OBJECTIVE :: The required output is the line containing "Keep writing the" through the final line of the material below, printed exactly, with no other lines.

DATASET EXTRACT ::

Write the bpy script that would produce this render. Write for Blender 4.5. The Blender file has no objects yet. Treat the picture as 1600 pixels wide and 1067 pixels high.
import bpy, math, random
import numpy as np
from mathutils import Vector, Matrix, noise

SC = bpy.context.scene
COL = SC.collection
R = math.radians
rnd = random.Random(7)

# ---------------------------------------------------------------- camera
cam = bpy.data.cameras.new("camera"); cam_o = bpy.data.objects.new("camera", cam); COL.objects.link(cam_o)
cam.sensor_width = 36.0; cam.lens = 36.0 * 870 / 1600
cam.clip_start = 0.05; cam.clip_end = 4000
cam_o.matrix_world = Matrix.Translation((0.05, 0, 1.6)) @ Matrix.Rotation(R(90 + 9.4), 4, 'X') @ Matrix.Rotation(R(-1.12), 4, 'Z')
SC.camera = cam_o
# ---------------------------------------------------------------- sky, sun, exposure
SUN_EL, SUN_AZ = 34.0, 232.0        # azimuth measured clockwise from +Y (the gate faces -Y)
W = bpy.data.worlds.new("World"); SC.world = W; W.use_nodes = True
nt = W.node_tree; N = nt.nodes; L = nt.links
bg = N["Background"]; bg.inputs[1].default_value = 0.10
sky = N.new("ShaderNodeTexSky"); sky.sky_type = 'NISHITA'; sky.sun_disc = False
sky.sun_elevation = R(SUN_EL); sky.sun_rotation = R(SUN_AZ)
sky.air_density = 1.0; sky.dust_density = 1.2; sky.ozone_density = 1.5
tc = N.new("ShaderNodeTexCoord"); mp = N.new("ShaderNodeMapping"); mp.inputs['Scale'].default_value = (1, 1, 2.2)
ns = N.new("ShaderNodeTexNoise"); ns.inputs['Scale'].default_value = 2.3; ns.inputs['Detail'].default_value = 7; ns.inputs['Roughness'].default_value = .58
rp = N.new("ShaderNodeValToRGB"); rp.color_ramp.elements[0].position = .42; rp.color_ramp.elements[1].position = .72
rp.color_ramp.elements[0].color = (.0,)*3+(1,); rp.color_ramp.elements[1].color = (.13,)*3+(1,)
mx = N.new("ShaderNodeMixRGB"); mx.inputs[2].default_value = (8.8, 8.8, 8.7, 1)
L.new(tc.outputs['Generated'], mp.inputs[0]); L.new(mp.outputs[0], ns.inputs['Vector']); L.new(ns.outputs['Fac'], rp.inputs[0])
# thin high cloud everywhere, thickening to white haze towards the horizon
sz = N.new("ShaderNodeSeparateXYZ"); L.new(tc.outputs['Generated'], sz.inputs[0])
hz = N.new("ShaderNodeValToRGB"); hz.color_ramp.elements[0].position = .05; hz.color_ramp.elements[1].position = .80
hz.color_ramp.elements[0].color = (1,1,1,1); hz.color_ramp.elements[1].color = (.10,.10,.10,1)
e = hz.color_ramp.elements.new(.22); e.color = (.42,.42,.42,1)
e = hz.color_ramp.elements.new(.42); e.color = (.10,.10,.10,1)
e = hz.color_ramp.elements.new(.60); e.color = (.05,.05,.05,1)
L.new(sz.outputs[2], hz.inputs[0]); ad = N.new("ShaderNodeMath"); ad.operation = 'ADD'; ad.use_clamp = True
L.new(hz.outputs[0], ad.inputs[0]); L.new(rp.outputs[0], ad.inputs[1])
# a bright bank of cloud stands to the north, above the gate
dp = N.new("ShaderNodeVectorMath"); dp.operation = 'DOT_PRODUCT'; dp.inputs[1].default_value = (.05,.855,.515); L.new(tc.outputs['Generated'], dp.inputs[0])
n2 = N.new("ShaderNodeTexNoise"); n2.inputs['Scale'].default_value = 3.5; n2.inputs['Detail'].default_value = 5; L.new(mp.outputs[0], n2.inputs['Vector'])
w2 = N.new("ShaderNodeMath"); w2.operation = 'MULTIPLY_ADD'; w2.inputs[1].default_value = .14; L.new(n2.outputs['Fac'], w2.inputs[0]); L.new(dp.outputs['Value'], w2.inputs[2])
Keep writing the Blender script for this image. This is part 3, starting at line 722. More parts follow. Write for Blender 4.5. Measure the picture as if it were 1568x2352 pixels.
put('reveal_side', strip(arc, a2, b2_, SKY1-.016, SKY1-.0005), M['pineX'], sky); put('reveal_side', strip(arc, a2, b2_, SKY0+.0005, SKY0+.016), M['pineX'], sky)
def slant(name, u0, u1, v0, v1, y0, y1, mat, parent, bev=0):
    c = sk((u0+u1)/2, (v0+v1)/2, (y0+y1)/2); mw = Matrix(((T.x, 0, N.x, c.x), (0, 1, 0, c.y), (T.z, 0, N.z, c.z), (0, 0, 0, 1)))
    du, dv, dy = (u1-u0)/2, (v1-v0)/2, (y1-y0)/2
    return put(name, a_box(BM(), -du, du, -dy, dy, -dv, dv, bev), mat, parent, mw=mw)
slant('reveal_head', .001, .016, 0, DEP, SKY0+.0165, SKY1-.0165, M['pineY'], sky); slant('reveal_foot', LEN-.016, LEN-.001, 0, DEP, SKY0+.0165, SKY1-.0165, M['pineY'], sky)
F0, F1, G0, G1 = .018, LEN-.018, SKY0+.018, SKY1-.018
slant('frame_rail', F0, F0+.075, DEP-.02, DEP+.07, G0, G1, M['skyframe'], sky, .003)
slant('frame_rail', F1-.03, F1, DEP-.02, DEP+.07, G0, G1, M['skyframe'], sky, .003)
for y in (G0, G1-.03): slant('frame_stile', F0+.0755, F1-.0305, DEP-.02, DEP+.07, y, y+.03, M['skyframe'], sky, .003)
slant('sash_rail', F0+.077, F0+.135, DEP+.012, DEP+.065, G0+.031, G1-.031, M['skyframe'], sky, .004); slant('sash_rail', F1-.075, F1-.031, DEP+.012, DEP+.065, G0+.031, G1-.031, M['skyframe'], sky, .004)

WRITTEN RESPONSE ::
Keep writing the Blender script for this image. This is part 3, starting at line 722. More parts follow. Write for Blender 4.5. Measure the picture as if it were 1568x2352 pixels.
put('reveal_side', strip(arc, a2, b2_, SKY1-.016, SKY1-.0005), M['pineX'], sky); put('reveal_side', strip(arc, a2, b2_, SKY0+.0005, SKY0+.016), M['pineX'], sky)
def slant(name, u0, u1, v0, v1, y0, y1, mat, parent, bev=0):
    c = sk((u0+u1)/2, (v0+v1)/2, (y0+y1)/2); mw = Matrix(((T.x, 0, N.x, c.x), (0, 1, 0, c.y), (T.z, 0, N.z, c.z), (0, 0, 0, 1)))
    du, dv, dy = (u1-u0)/2, (v1-v0)/2, (y1-y0)/2
    return put(name, a_box(BM(), -du, du, -dy, dy, -dv, dv, bev), mat, parent, mw=mw)
slant('reveal_head', .001, .016, 0, DEP, SKY0+.0165, SKY1-.0165, M['pineY'], sky); slant('reveal_foot', LEN-.016, LEN-.001, 0, DEP, SKY0+.0165, SKY1-.0165, M['pineY'], sky)
F0, F1, G0, G1 = .018, LEN-.018, SKY0+.018, SKY1-.018
slant('frame_rail', F0, F0+.075, DEP-.02, DEP+.07, G0, G1, M['skyframe'], sky, .003)
slant('frame_rail', F1-.03, F1, DEP-.02, DEP+.07, G0, G1, M['skyframe'], sky, .003)
for y in (G0, G1-.03): slant('frame_stile', F0+.0755, F1-.0305, DEP-.02, DEP+.07, y, y+.03, M['skyframe'], sky, .003)
slant('sash_rail', F0+.077, F0+.135, DEP+.012, DEP+.065, G0+.031, G1-.031, M['skyframe'], sky, .004); slant('sash_rail', F1-.075, F1-.031, DEP+.012, DEP+.065, G0+.031, G1-.031, M['skyframe'], sky, .004)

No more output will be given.